I was delighted to be interviewed by Lahav Harkov about a recent writing workshop I attended on Zoom. The writing prompt was to seek out something humorous post October 7 to help us cope with the chaos. Naturally, I chose a tower of tuna fish.
"Writing on the Wall" is a new creative writing community founded to 'make something of our desolation' following the Hamas attack
By Lahav Harkov May 29, 2024
It was the cans of tuna that author Gila Green hoarded in her safe room that finally unlocked her case of writer's block after the trauma of Oct. 7.
Green took part in a workshop earlier this month that is part of "Writing on the Wall," an online community aimed at producing art that reflects the complexities of Jewish and Israeli life at this time.

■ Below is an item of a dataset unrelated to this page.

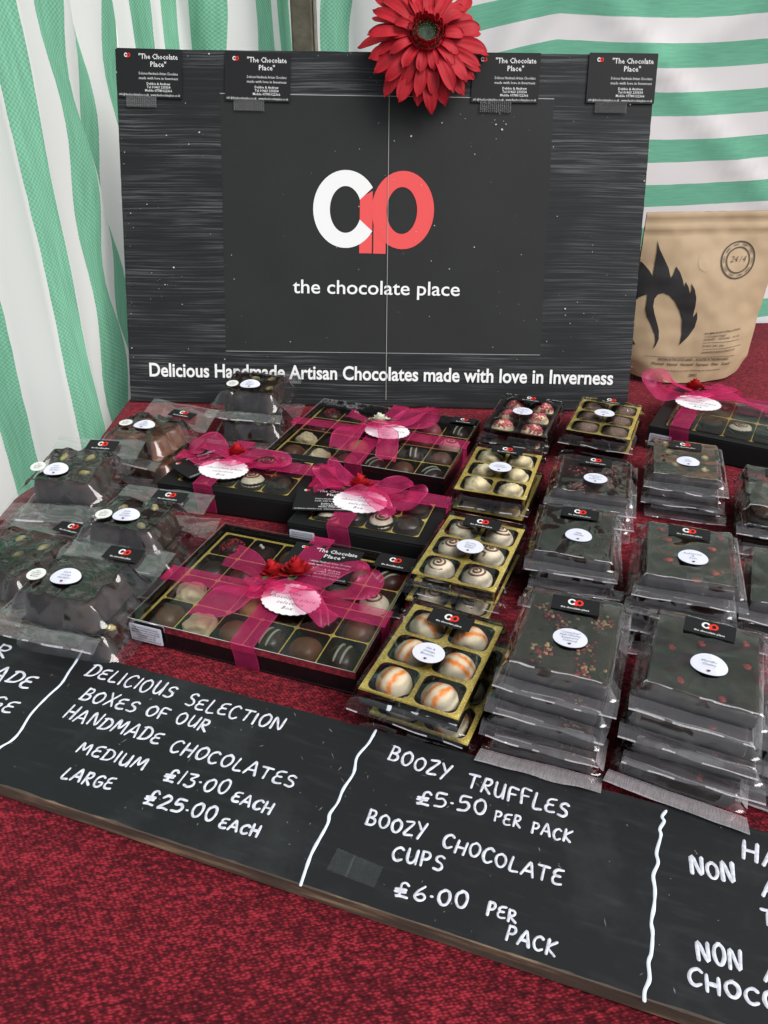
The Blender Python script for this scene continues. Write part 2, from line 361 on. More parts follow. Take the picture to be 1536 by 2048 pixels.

The workshop led by Bar-Ilan University English professor William Kolbrener and novelist and Ph.D. student Ronit Eitan was titled "Haven't the Jewish People Suffered Enough" — how humor "transforms tragedy into laughter."
Humor, Kolbrener told attendees, "is a long Jewish tradition. That's how Jews deal with tragedy."
The workshop began with a reading, a selection from a David Foster Wallace essay in Rolling Stone about life in Bloomington, Ill. after 9/11. A summary that does not do the selection justice: Everyone had American flags up, Wallace wanted one, too, but the stores were sold out. A sympathetic convenience store owner saw his distress and gave him construction paper and markers to draw his own flag.
The writing prompt was to take an ordinary object and use it to say something personal, and something related to Oct. 7. Attendees were given 15 minutes to write, and those who wished read their work aloud.
A woman based in New York wrote about the hostage posters and her response to their defacement – she had never shouted at a stranger before, she said.
Objects collected in safe rooms – water bottles, cans of tuna – took center stage.
After Green read her piece on collecting canned tuna fish, some of which she gave to her daughter who was living in a building without a safe room, one response was that it showed her love for her daughter.
"This insight was valuable and unexpected," Green told Jewish Insider. "Perhaps, unknowingly, I have been more worried about her than I was willing to express."